The model helps students connect force diagrams, acceleration, and string tension in one system.

To solve an Atwood machine, draw a free-body diagram for each mass and choose the positive direction along each mass's motion. Gravity pulls each mass downward, while the string tension pulls upward on both masses. If the string is massless and the pulley is frictionless, both masses have the same magnitude of acceleration and the same tension acts throughout the string.

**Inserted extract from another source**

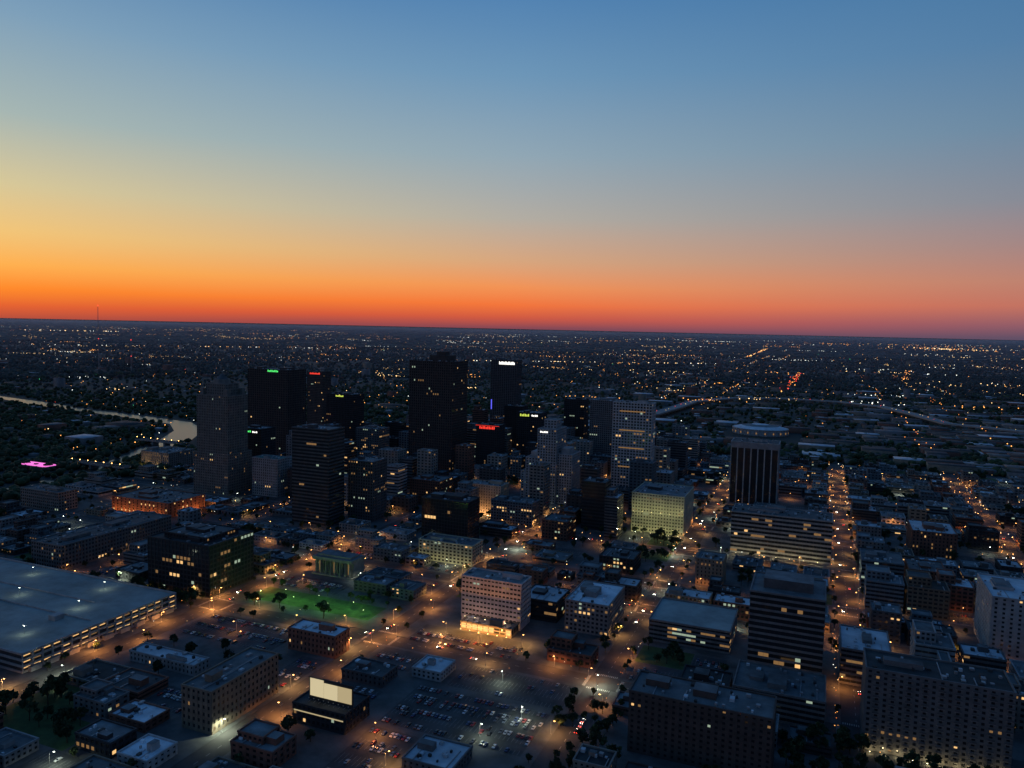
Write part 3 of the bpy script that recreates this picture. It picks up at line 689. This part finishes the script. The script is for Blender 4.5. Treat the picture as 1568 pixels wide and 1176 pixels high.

Combining the two Newton's second law equations gives formulas for the acceleration and tension.

Key Facts

  • For masses m1 and m2 with m2 > m1, the acceleration magnitude is a = (m2 - m1)g / (m1 + m2).
  • The tension can be found from the lighter mass: T - m1g = m1a, so T = m1(g + a).
  • The tension can be found from the heavier mass: m2g - T = m2a, so T = m2(g - a).
  • Both masses have the same acceleration magnitude because they are connected by the same taut, inextensible string.
  • The net external driving force on the two-mass system is (m2 - m1)g when pulley friction and string mass are ignored.
  • If m1 = m2, then a = 0 and T = mg for each mass, so the system is in equilibrium if released from rest.

Vocabulary

Atwood machine
A system of two masses connected by a string over a pulley, used to study Newton's second law and tension.
Tension
The pulling force transmitted through a stretched string, rope, or cable.
Free-body diagram
A diagram that shows all external forces acting on one object.
Acceleration
The rate at which velocity changes, including changes in speed or direction.
Net force
The vector sum of all forces acting on an object or system.

Common Mistakes to Avoid

  • Using different acceleration magnitudes for the two masses is wrong because a taut, massless string makes both masses move together with the same magnitude of acceleration.
  • Writing the same force equation for both masses is wrong because one mass accelerates upward and the other downward, so the signs must match the chosen positive directions.
  • Setting tension equal to weight for a moving mass is wrong because T = mg only when that mass has zero acceleration.
  • Forgetting that tension is an internal force for the two-mass system is wrong because it cancels when the two masses are treated as one combined system.

Practice Questions

  1. 1 An Atwood machine has m1 = 2.0 kg and m2 = 5.0 kg. Using g = 9.8 m/s^2, find the acceleration magnitude and the string tension.
  2. 2 Two masses, 3.0 kg and 4.0 kg, are connected over a frictionless pulley. Find the acceleration of the system and the tension in the string using g = 9.8 m/s^2.
  3. 3 If the pulley has friction or the string has noticeable mass, explain why the simple formulas a = (m2 - m1)g / (m1 + m2) and T = constant may no longer be valid.